A frenetic build out of modernity that continued beyond European terms
into something forcefully modern and Japanese that similarly had no obvious way
to end, other than more prosperity . . . or implosion.
OK. Car’s finally parked. We’ll get out and have a wet, snowy look.
Reporting back
that, as might be expected, the coast in the wet snow fall, was wet and
cold. The colors were beautiful. But the kids wanted to bale pretty
quickly. We’re back in the car and this
may be the preferred way to see things today.
We’ve covering a lot of ground, even though there are fifteen one-way
streets in a row all heading the same direction. I’ve just learned the high billboards to my
left on this street, Wen Deng Lu, is the city’s subway construction now in
progress, underneath. More and then more
to come, for sure.
I’m pushing the
squad to head to the tip of the craggy peninsula today, where I hope to find
more old architecture that we could walk around within. Right this way . . . You want to go
left! But it was not to be. Our driver’s made an executive decision and
we’re at the “Underwater World” instead.
OK . We’ll make the best of it.
Closing facilities in
a mere fifteen minutes. No luck. Turned away.
A few photos of wet old trees.
Use of the facilities. Back to
the car.
One thing you
notice driving here, certainly on the coastal roads is that the cab drivers have
a habit of coming up fast behind you and ramming the horn. That, because half the traffic, like us, is merely
day-tripping, enjoying the winding seafront view. Driving isn’t a bad way to take on this city
of hills in the winter. We just drove up
to old railway station and then wound around up into the top of the old city
hill. What a change! Suddenly it is an utterly fascinating
setting. Deco Buildings, buildings that
look like Vienna or someone’s idea of Tudor living. What a beautiful extant urban
environment. I somehow don’t remember
Qingdao being quite this exceptional. Perhaps
I’m just in the mood to appreciate art deco things that remain in China, so
many years on from first footfall. I’m
so glad to see that there is this much that still stands.
I’m now pitching my
wife on seeing if there is a way to buy one of the broken down old store fronts
on this hill and fixing it over in anticipation of the great reclamation of
these neighborhoods that is bound to come.

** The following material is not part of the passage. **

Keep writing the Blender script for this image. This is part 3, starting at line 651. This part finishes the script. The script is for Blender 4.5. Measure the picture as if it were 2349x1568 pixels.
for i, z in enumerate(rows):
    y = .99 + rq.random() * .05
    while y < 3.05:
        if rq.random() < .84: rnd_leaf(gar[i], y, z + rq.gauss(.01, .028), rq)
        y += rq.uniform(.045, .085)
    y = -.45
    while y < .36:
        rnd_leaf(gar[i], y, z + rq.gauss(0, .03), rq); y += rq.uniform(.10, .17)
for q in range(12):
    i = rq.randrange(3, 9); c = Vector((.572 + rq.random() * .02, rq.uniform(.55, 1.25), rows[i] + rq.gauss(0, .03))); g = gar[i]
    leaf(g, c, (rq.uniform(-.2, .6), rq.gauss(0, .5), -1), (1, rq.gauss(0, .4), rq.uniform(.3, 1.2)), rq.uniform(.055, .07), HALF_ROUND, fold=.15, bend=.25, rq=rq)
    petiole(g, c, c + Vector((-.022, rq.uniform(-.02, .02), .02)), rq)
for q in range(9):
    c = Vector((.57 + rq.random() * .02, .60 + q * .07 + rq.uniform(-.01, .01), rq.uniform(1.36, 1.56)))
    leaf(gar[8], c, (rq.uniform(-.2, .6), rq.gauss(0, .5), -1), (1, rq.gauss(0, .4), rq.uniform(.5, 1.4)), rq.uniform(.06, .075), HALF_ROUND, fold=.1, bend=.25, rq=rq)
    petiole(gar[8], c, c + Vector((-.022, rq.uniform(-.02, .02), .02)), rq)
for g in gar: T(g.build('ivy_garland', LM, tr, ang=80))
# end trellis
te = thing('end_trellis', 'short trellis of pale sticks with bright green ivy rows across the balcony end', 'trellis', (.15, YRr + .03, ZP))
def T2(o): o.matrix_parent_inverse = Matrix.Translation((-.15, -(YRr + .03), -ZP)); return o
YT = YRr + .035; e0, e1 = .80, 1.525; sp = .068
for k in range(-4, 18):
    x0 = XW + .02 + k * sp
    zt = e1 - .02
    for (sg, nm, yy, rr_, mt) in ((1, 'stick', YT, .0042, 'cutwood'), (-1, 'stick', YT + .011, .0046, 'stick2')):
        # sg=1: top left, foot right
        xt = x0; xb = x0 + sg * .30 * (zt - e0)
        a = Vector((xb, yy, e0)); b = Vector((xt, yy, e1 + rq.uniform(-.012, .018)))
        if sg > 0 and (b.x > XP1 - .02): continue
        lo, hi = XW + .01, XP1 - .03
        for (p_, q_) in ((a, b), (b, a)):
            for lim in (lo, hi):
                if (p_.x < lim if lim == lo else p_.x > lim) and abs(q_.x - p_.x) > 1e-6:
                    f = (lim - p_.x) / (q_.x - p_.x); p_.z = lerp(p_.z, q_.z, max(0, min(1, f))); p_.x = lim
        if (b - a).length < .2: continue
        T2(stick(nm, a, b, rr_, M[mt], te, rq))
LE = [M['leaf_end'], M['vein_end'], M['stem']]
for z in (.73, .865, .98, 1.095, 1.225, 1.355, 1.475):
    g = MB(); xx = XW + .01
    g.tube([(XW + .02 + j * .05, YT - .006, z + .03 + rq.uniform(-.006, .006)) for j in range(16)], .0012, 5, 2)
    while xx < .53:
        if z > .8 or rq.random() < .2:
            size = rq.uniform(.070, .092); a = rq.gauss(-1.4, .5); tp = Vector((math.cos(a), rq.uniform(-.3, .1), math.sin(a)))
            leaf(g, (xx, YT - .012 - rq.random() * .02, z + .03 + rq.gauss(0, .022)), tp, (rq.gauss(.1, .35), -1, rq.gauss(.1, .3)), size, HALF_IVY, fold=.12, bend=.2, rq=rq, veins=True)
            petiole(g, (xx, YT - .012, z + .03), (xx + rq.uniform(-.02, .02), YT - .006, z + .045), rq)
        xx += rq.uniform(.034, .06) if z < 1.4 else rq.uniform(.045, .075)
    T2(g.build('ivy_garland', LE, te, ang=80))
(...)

I’m no better than folks with stars in their eyes down the coast in
Huangdao. But it speaks to a different
kind of urban expertise, perhaps less of a “sure thing” but with the added
preservationist buzz that inflates you a bit, striving for something
vintage. My particular preference as an
old foreigner predictably enough, is to protect the old European flavor, I
suppose. Still, it is now part of the
city’s tradition more than it is the tradition of one race or another. Qingdao’s China now. That’s irrefutable. With a bit of courage, China will do some
remarkable and aesthetically potent things here. It seems foretold.
They can start, by
trearing that wretched hotel down, that stands on the seaside bluff, just south
of Badaguan. Bo Xilai get’s bad press but you need someone with that sort of
juice to identify the ten most offensive eyesores in Qingdao, and, since this
is a dictatorship, make a philosopher king-like decision to eradicate the ten
most prominent and ugly buildings constructed in the last thirty five
years. Sorry. No vote.
Remove them. Then, bring in Shui
On who built XinTianDi or someone of taste to create some multi-use, livable
space that grows on that hill. If you
did that, you’d attract an international environment and, just maybe, some
genuine innovation.
For now, wet snow
still parades earthward. To actually see
snow gather and accumulate on the Chinese yellow earth, the wait
continues. Till now, everything melted
as it fell. The evening’s freeze may
yet yield a morning snowball fight.
My wife is looking out the window. From the 19th floor, the car is, finally, covered in snow!